=== Dataset extract ===
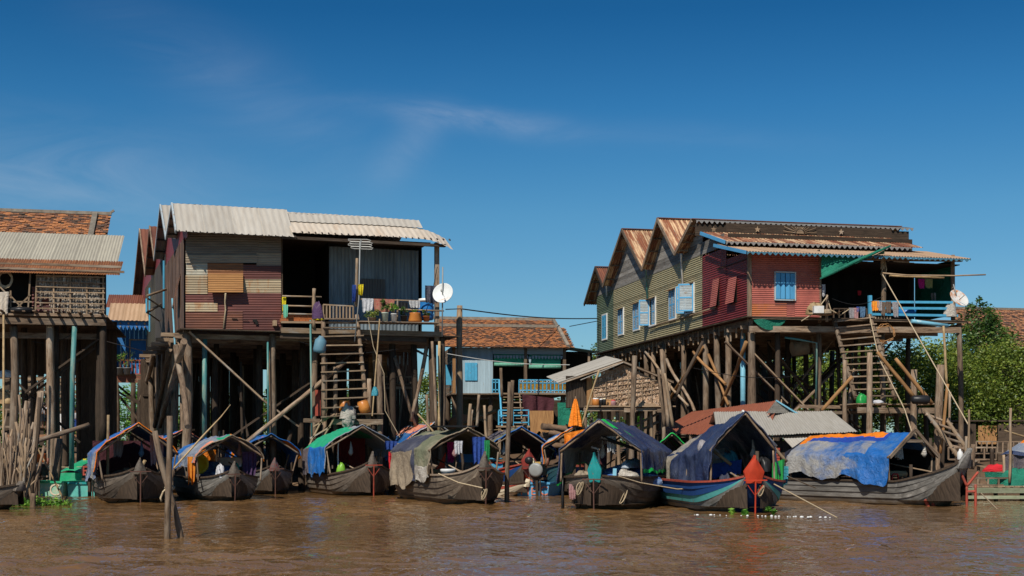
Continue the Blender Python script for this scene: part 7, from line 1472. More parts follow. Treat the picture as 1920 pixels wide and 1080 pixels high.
===
=== Dataset extract ===
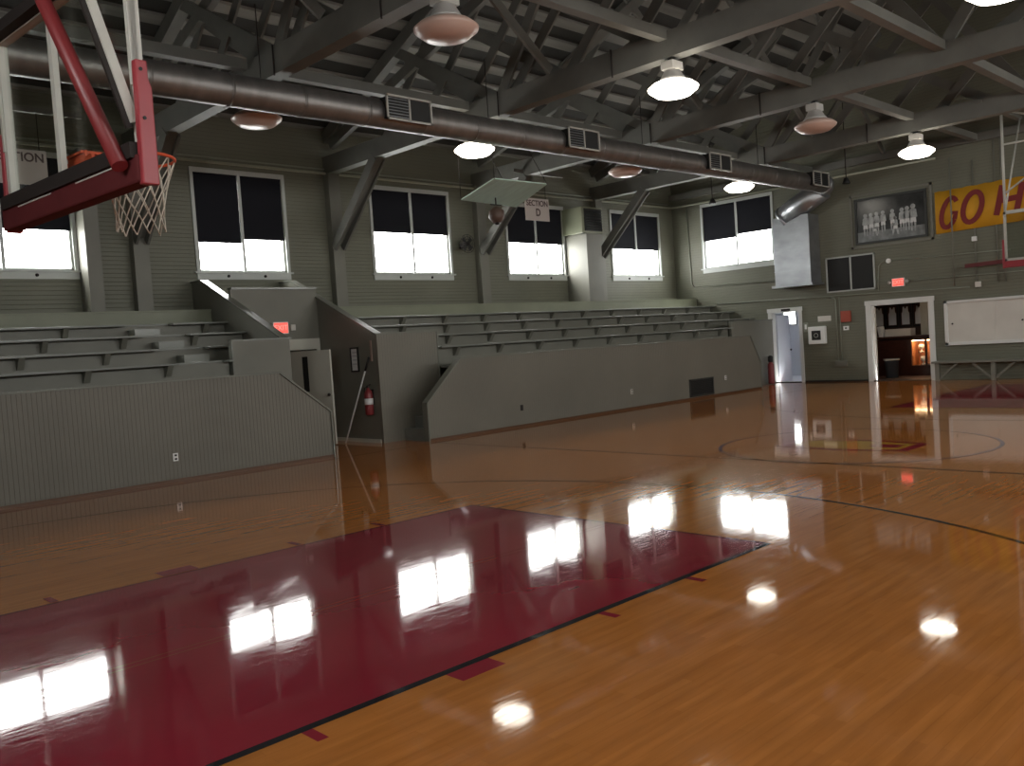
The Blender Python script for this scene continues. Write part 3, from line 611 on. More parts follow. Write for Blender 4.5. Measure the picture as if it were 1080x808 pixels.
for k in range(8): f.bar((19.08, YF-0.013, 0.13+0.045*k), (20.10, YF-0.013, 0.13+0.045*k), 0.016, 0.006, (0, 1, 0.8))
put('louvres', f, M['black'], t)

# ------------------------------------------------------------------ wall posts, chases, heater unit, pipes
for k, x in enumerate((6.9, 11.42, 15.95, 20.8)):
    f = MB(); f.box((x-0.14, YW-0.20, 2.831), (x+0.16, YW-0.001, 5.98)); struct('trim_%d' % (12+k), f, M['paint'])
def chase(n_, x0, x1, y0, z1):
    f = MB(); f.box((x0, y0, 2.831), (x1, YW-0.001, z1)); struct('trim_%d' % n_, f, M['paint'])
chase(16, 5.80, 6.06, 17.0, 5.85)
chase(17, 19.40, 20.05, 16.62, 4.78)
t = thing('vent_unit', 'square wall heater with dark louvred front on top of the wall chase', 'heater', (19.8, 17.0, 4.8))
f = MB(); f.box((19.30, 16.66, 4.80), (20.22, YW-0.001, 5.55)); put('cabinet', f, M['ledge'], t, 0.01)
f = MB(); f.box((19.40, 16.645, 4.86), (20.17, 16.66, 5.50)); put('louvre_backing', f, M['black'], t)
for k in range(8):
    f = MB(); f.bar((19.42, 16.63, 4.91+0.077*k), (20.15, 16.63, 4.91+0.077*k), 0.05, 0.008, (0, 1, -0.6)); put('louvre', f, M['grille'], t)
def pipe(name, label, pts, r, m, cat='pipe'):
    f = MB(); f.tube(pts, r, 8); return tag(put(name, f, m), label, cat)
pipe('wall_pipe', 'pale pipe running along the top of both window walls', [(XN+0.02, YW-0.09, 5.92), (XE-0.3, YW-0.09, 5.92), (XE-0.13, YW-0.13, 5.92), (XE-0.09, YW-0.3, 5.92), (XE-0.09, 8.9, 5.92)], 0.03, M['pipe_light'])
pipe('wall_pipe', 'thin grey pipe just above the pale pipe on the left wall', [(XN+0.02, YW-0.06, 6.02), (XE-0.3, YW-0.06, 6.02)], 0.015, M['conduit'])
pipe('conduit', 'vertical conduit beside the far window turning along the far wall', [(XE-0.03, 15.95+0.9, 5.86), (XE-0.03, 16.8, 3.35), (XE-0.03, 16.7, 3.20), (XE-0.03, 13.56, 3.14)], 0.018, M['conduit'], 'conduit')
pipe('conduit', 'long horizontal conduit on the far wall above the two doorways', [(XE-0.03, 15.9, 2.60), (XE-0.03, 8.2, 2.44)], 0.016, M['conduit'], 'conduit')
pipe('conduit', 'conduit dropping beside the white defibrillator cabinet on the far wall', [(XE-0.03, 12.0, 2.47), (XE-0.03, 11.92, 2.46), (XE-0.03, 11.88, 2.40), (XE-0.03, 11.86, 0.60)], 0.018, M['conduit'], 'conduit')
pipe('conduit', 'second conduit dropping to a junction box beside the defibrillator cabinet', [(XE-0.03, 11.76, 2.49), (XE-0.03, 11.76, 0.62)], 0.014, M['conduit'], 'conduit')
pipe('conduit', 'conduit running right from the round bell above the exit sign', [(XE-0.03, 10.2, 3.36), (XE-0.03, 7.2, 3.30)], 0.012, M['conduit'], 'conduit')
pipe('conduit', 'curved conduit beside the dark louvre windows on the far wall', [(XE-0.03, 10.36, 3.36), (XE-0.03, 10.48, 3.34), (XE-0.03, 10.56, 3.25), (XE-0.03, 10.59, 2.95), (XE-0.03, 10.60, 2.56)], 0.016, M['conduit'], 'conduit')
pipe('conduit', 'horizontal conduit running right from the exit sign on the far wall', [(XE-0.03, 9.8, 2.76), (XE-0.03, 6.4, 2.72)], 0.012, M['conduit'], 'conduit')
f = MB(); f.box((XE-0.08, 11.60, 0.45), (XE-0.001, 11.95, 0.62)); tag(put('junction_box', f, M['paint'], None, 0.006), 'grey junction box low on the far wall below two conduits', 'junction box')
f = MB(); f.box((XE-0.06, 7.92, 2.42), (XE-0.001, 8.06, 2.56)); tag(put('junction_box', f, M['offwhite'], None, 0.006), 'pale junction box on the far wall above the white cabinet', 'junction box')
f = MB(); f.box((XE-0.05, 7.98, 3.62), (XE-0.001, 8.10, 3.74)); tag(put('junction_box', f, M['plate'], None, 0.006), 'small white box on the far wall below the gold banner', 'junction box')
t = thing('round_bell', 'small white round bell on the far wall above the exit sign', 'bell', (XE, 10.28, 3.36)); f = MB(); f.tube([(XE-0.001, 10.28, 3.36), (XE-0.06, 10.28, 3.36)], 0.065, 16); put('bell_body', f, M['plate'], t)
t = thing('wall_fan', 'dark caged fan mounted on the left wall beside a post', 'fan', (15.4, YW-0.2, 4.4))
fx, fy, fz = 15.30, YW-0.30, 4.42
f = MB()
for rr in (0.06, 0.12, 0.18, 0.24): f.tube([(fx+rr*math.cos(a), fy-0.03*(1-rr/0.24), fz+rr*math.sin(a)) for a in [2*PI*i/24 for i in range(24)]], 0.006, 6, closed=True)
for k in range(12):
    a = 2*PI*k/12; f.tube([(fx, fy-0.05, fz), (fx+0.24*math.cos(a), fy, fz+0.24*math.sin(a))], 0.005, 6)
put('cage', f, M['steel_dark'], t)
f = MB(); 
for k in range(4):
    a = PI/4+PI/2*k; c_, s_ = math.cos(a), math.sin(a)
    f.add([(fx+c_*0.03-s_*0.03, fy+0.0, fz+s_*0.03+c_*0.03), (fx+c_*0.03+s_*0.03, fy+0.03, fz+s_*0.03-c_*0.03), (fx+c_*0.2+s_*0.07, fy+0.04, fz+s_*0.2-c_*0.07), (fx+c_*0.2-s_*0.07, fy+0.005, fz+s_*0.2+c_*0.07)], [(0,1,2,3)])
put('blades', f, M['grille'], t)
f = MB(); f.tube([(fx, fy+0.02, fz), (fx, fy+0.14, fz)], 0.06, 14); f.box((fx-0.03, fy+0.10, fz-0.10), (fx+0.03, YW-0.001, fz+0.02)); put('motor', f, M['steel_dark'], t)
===
Aim: Begin at the line that has "The Blender Python script for this scene continues."; stop after the line that has "put('louvres', f, M['black'], t)". Copy every line in that span exactly.

Response to this task:
The Blender Python script for this scene continues. Write part 3, from line 611 on. More parts follow. Write for Blender 4.5. Measure the picture as if it were 1080x808 pixels.
for k in range(8): f.bar((19.08, YF-0.013, 0.13+0.045*k), (20.10, YF-0.013, 0.13+0.045*k), 0.016, 0.006, (0, 1, 0.8))
put('louvres', f, M['black'], t)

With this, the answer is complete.